[begin Given material]

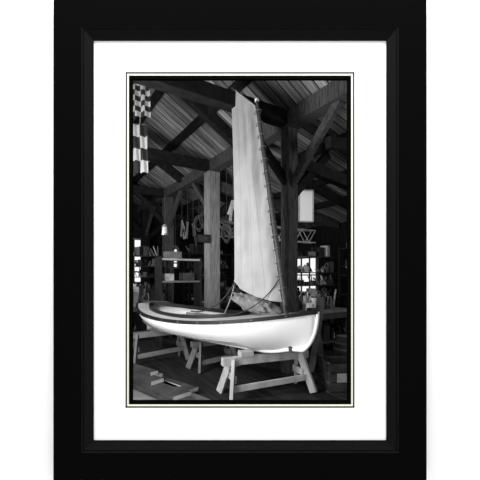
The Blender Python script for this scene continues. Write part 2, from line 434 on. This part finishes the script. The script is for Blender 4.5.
# ------------------------------------------------------------ lumber pile
mb=MB()
specs=[(-2.25,5.35,-.30,3.62,.0,.30,M_lum1),(-2.05,5.60,-.42,4.02,.0,.20,M_lum2),(-2.5,5.1,-.75,3.55,.0,.28,M_lum1),
 (-2.2,5.25,-.50,3.80,.05,.24,M_lum1),(-2.0,5.5,-.62,4.35,.05,.18,M_lum1),(-2.3,5.0,-1.0,3.85,.05,.2,M_lum2),
 (-2.0,5.3,-.70,4.02,.10,.26,M_lum1),(-2.3,5.5,-.80,4.3,.10,.08,M_lum3),(-2.0,5.15,-1.10,4.40,.15,.20,M_lum1),
 (-2.1,5.45,-1.15,4.65,.15,.14,M_lum2),(-1.95,5.25,-1.2,4.62,.20,.12,M_lum1)]
for x0,y0,x1,y1,z,w,m in specs:
    mb.beam((x0,y0,z+.025),(x1,y1,z+.025),w,.045,m)
    dd=Vector((x1-x0,y1-y0,0)).normalized(); e_=Vector((x1,y1,z+.025))+dd*.003
    mb.beam(e_-dd*.004,e_,w,.046,M_lum3)
mb.obj('lumber_pile')

# ------------------------------------------------------------ clutter helpers
def goods(mb,c,R,rz,x0,x1,d,z,gap,rnd,bright):
    x=x0
    while x<x1-.06:
        bw=rnd.uniform(.05,.2); bh=rnd.uniform(.25,.95)*gap
        m=rnd.choice([M_g[4],M_g[5],M_g[3]]) if rnd.random()<bright else rnd.choice(M_g[:3])
        if x+bw<x1:
            pc=c+R@Vector((x+bw/2,rnd.uniform(-.08,.04),z)); t=rnd.random()
            if t<.25: mb.box(pc+Vector((0,0,bh/2)),(bw,d*.5,bh),m,rz=rz+rnd.uniform(-.4,.4))
            elif t<.45:
                mb.cyl(pc,pc+Vector((0,0,bh*.75)),bw/2,bw/2,m); mb.cyl(pc+Vector((0,0,bh*.75)),pc+Vector((0,0,bh)),bw/2*.6,bw/6,m)
            elif t<.8:
                for q in range(4):
                    lean=rnd.uniform(-.14,.14); mb.beam(pc+R@Vector((rnd.uniform(-.06,.06),0,.01)),pc+R@Vector((lean,.05,bh*rnd.uniform(.6,1.2))),.02,bw*rnd.uniform(.1,.3),rnd.choice([m,M_g[1],M_g[3]]))
            else:
                mb.cyl(pc,pc+Vector((0,0,bh*.6)),bw/2*.8,bw/2,m); mb.tube([pc+Vector((0,0,bh*.6))+R@Vector((bw*.4*math.cos(q),0,bw*.5*math.sin(q))) for q in [math.pi*k/8 for k in range(9)]],.006,M_metal,5)
        x+=bw+rnd.uniform(-.05,.02)
def shelving(center,rz,w,d,h,n,name='shelving_unit',seed=1,bright=.4):
    rnd=random.Random(seed); e=empty(name,center); c=Vector(center); R=Matrix.Rotation(rz,3,'Z')
    mb=MB()
    for sx in (-1,1):
        for sy in (-1,1): mb.box(c+R@Vector((sx*w/2,sy*d/2,h/2)),(.05,.05,h),M_g[0],rz=rz)
    lv=[.1+(h-.15)*i/n+(rnd.uniform(-.08,.08) if 0<i<n else 0) for i in range(n+1)]
    for z in lv: mb.box(c+R@Vector((0,0,z)),(w,d,.02),M_g[1],rz=rz)
    mb.obj('shelf_frame',e)
    mb=MB()
    for z in lv: goods(mb,c,R,rz,-w/2+.04,w/2-.04,d,z+.012,h/n-.06,rnd,bright)
    mb.obj('stored_goods',e); return e
def bench(center,rz,w,d,h,name='workbench',seed=1):
    rnd=random.Random(seed); e=empty(name,center); c=Vector(center); R=Matrix.Rotation(rz,3,'Z'); mb=MB()
    mb.box(c+R@Vector((0,0,h-.03)),(w,d,.06),M_g[3],rz=rz)
    mb.box(c+R@Vector((0,0,.22)),(w*.94,d*.9,.03),M_g[2],rz=rz)
    mb.box(c+R@Vector((0,-d/2+.03,h-.12)),(w,.03,.12),M_g[2],rz=rz)
    for sx in (-1,1):
        for sy in (-1,1): mb.box(c+R@Vector((sx*(w/2-.05),sy*(d/2-.05),h/2)),(.08,.08,h),M_g[2],rz=rz)
    mb.obj('bench_frame',e,bevel=.004)
    mb=MB()
    goods(mb,c,R,rz,-w/2+.1,w/2-.05,d,h,.42,rnd,.4); goods(mb,c+R@Vector((0,.2,0)),R,rz,-w/2+.1,w/2-.3,d*.6,h,.6,rnd,.35)
    goods(mb,c,R,rz,-w/2+.1,w/2-.05,d,.24,.4,rnd,.3)
    mb.obj('bench_tools',e); return e
bench(P(4.9,5.0,0),A,1.8,.65,.88,seed=3)
shelving(P(5.6,5.95,0),A,2.2,.4,2.1,6,seed=4,bright=.35)
bench(P(6.5,3.6,0),A,1.5,.6,.85,seed=8)
shelving(P(7.1,5.4,0),A,1.2,.4,2.3,6,seed=9,bright=.4)
shelving(P(2.7,9.7,0),A,1.5,.4,2.2,6,seed=5,bright=.4)
bench(P(2.3,8.3,0),A,1.5,.7,.9,seed=6)
shelving(P(4.75,9.3,0),A,1.5,.4,2.3,6,seed=12,bright=.3)
bench(P(4.5,7.9,0),A,1.2,.6,.9,seed=16)
mb=MB(); rnd=random.Random(3)
for v in (5.2,5.45,5.7,5.95,6.2,7.3,7.6,7.95,8.3,8.7,9.2):
    z=rnd.uniform(2.4,3.2); c=P(3.6,v,z); mb.cyl(c,P(3.6,v,4.0),.006,.006,M_g[2],6)
    t=rnd.random(); m=rnd.choice([M_g[2],M_g[3],M_g[4],M_g[1]])
    if t<.55:
        for q in range(3): mb.beam(c,c+Vector((rnd.uniform(-.12,.12),0,-rnd.uniform(.25,.6))),.03,rnd.uniform(.03,.08),m)
    else:
        for k in range(4): mb.tube([c+Vector((.11*(1-.12*k)*math.cos(q),.02*k,.17*math.sin(q)-.15-.02*k)) for q in [2*math.pi*i/20 for i in range(20)]],.015,M_g[2],6,True)
mb.obj('hanging_tools',fr)
def lantern(p,zt,name='hanging_lantern'):
    p=Vector(p); mb=MB()
    mb.cyl(p,p+Vector((0,0,.05)),.09,.08,M_metal); mb.cyl(p+Vector((0,0,.05)),p+Vector((0,0,.2)),.07,.06,M_g[5]); mb.cyl(p+Vector((0,0,.2)),p+Vector((0,0,.28)),.08,.02,M_metal)
    mb.cyl(p+Vector((0,0,.28)),(p.x,p.y,zt),.005,.005,M_g[2],6); mb.obj(name)
lantern(P(2.85,8.0,2.6),roofz(2.85)-.16)
def panel(c,w,h,rz,m,mf):
    mb=MB(); c=Vector(c); R=Matrix.Rotation(rz,3,'Z')
    mb.box(c,(w,.02,h),m,rz=rz)
    for sx in (-1,1): mb.box(c+R@Vector((sx*w/2,0,0)),(.025,.035,h+.025),mf,rz=rz)
    for sz in (-1,1): mb.box(c+Vector((0,0,sz*h/2)),(w+.025,.035,.025),mf,rz=rz)
    return mb,c,R
mb,c,R=panel((1.32,6.6,2.98),.28,.62,.05,M_paper,M_g[4])
for x in (-.1,.1): mb.cyl(c+Vector((x,0,.30)),c+Vector((x,0,1.03)),.005,.005,M_g[2],6)
mb.obj('hanging_notice_board')
mb,c,R=panel(P(3.3,6.72,2.42),.30,.16,A,M_g[2],M_g[1]); mb.obj('post_sign')
e=empty('wall_shelf',P(2.9,7.2,0)); mb=MB()
mb.box(P(2.9,7.2,1.95),(1.0,.35,.04),M_g[4],rz=A); mb.box(P(2.9,7.2,1.45),(1.0,.35,.04),M_g[3],rz=A)
for u in (2.42,3.38): mb.box(P(u,7.2,1.0),(.05,.35,2.0),M_g[1],rz=A)
mb.box(P(2.75,7.2,2.05),(.35,.25,.16),M_g[3],rz=A); mb.box(P(3.1,7.2,1.56),(.28,.25,.18),M_g[2],rz=A); mb.box(P(2.65,7.2,1.55),(.2,.2,.16),M_g[4],rz=A)
mb.obj('shelf_boards',e)
mb=MB(); L=3.4; n=12
def G(s,z,o=0): return P(4.2+s,7.6+o,z)
for z in (2.62,3.0):
    for o in (-.09,.09): mb.beam(G(0,z,o),G(L,z,o),.03,.035,M_g[5])
for i in range(n):
    a0,a1=L*i/n,L*(i+1)/n; za,zb=(2.62,3.0) if i%2 else (3.0,2.62)
    for o in (-.09,.09): mb.beam(G(a0,za,o),G(a1,zb,o),.02,.022,M_g[5])
for s in (.3,3.1): mb.cyl(G(s,3.0),G(s,roofz(4.2+s)-.02),.01,.01,M_g[3],6)
mb.obj('lattice_girder')
e=empty('wooden_crate',(1.5,4.72,0)); mb=MB()
for z in (.07,.2,.33): mb.box((1.5,4.5,z),(.62,.02,.11),M_lum1); mb.box((1.5,4.95,z),(.62,.02,.11),M_lum1)
for z in (.07,.2,.33): mb.box((1.2,4.72,z),(.02,.45,.11),M_lum1); mb.box((1.8,4.72,z),(.02,.45,.11),M_lum1)
for x in (1.21,1.79):
    for y in (4.52,4.93): mb.box((x,y,.2),(.04,.04,.4),M_lum2)
mb.box((1.5,4.72,.02),(.6,.45,.02),M_lum1); mb.obj('crate_boards',e)
mb=MB(); mb.box((1.42,4.484,.2),(.2,.006,.12),M_g[4]); mb.obj('paper_label',e)
mb=MB(); c=Vector((1.78,5.45,0)); prof=[(.0,.19),(.12,.225),(.3,.245),(.48,.225),(.6,.19)]
for (z0,r0_),(z1,r1_) in zip(prof[:-1],prof[1:]): mb.cyl(c+Vector((0,0,z0)),c+Vector((0,0,z1)),r0_,r1_,M_lum1,24,caps=False)
mb.cyl(c+Vector((0,0,.56)),c+Vector((0,0,.58)),.19,.19,M_lum2,24)
for z,r in ((.1,.224),(.5,.224),(.2,.238),(.4,.238)): mb.cyl(c+Vector((0,0,z-.015)),c+Vector((0,0,z+.015)),r,r,M_g[3],24,caps=False)
mb.obj('wooden_barrel')
mb=MB()
for x0,x1,m in ((1.15,1.42,M_lum2),(1.35,1.30,M_lum1),(1.05,1.22,M_lum1)): mb.beam((x0,5.35,.03),(x1,5.78,1.02),.10,.03,m)
mb.obj('leaning_boards')

# ------------------------------------------------------------ flags
mf=bpy.data.materials.new('checker_cloth'); mf.use_nodes=True; nt=mf.node_tree; b=nt.nodes['Principled BSDF']; b.inputs['Roughness'].default_value=.9
uvn=nt.nodes.new('ShaderNodeUVMap'); uvn.uv_map='UVMap'
ch=nt.nodes.new('ShaderNodeTexChecker'); ch.inputs['Scale'].default_value=1; ch.inputs[1].default_value=(.4,.4,.4,1); ch.inputs[2].default_value=(.012,.012,.012,1)
nt.links.new(uvn.outputs[0],ch.inputs[0]); nt.links.new(ch.outputs[0],b.inputs['Base Color'])
def flag(name,x0,x1,y,z0,z1,cu,cv,top):
    mb=MB(); n=16; m=24
    rows=[[Vector((x0+(x1-x0)*j/n, y+.03*math.sin(j*.9+i*.15), z0+(z1-z0)*i/m)) for j in range(n+1)] for i in range(m+1)]
    mb.grid(rows,mf); nv=len(mb.v)
    mb.cyl((x0-.02,y,z1),(x1+.02,y,z1),.012,.012,M_spar,8); mb.cyl(((x0+x1)/2,y,z1),((x0+x1)/2,y,top),.005,.005,M_rope,6)
    o=mb.obj(name); ul=o.data.uv_layers.new(name='UVMap')
    for lp in o.data.loops:
        k=lp.vertex_index
        if k<nv: i,j=divmod(k,n+1); ul.data[lp.index].uv=(cu*j/n+.001,cv*i/m+.001)
        else: ul.data[lp.index].uv=(1.5,.5)
flag('checkered_flag',-1.66,-1.36,5.0,4.0,4.72,4,9,5.5)
flag('checkered_flag',-1.68,-1.44,5.15,3.20,3.95,2,4,5.5)

# ------------------------------------------------------------ lights
def area(name,loc,target,size,power,sy=None):
    l=bpy.data.lights.new(name,'AREA'); l.energy=power; l.size=size
    if sy: l.shape='RECTANGLE'; l.size_y=sy
    o=bpy.data.objects.new(name,l); o.location=loc
    o.rotation_euler=(Vector(target)-Vector(loc)).to_track_quat('-Z','Y').to_euler(); scene.collection.objects.link(o)
area('gallery_wall_fill',(0,.9,5.2),(0,2.3,1.2),6,260,.5)  # unseen light added to lift the wall and mat to white
area('shed_key_light',(-2.2,2.75,2.6),(-.1,4.6,1.6),.9,82)
area('shed_low_fill',(-1.3,2.7,.8),(-.2,4.7,.8),.7,32)  # added low fill that brightens the hull's underside, no lamp there
area('shed_ceiling_fill',(-2.2,3.2,1.6),(-1.4,7.5,5.2),1.0,100)  # added fill aimed up at the roof boards, not a hanging lamp
area('shed_right_light',(3.6,4.2,3.2),(2.0,6.5,1.2),.8,34)
area('shed_left_light',P(1.2,7.5,3.6),P(2.8,9.2,1.2),.8,40)
w=bpy.data.worlds.new('World'); scene.world=w; w.use_nodes=True
w.node_tree.nodes['Background'].inputs[0].default_value=(1,1,1,1); w.node_tree.nodes['Background'].inputs[1].default_value=1.0

cd=bpy.data.cameras.new('camera'); cam=bpy.data.objects.new('camera',cd); scene.collection.objects.link(cam)
cam.location=(0,0,1.6); cam.rotation_euler=(math.pi/2,0,0); cd.sensor_width=36; cd.lens=36*330/480; cd.shift_y=35/480
cd.clip_start=.05; scene.camera=cam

[end Given material]

• **What the task requires**: Extract the lines exactly, please: the first line of the listing, the line with "mb.obj('lumber_pile')", and every line between them, but no pictures.

• **The solution**:
The Blender Python script for this scene continues. Write part 2, from line 434 on. This part finishes the script. The script is for Blender 4.5.
# ------------------------------------------------------------ lumber pile
mb=MB()
specs=[(-2.25,5.35,-.30,3.62,.0,.30,M_lum1),(-2.05,5.60,-.42,4.02,.0,.20,M_lum2),(-2.5,5.1,-.75,3.55,.0,.28,M_lum1),
 (-2.2,5.25,-.50,3.80,.05,.24,M_lum1),(-2.0,5.5,-.62,4.35,.05,.18,M_lum1),(-2.3,5.0,-1.0,3.85,.05,.2,M_lum2),
 (-2.0,5.3,-.70,4.02,.10,.26,M_lum1),(-2.3,5.5,-.80,4.3,.10,.08,M_lum3),(-2.0,5.15,-1.10,4.40,.15,.20,M_lum1),
 (-2.1,5.45,-1.15,4.65,.15,.14,M_lum2),(-1.95,5.25,-1.2,4.62,.20,.12,M_lum1)]
for x0,y0,x1,y1,z,w,m in specs:
    mb.beam((x0,y0,z+.025),(x1,y1,z+.025),w,.045,m)
    dd=Vector((x1-x0,y1-y0,0)).normalized(); e_=Vector((x1,y1,z+.025))+dd*.003
    mb.beam(e_-dd*.004,e_,w,.046,M_lum3)
mb.obj('lumber_pile')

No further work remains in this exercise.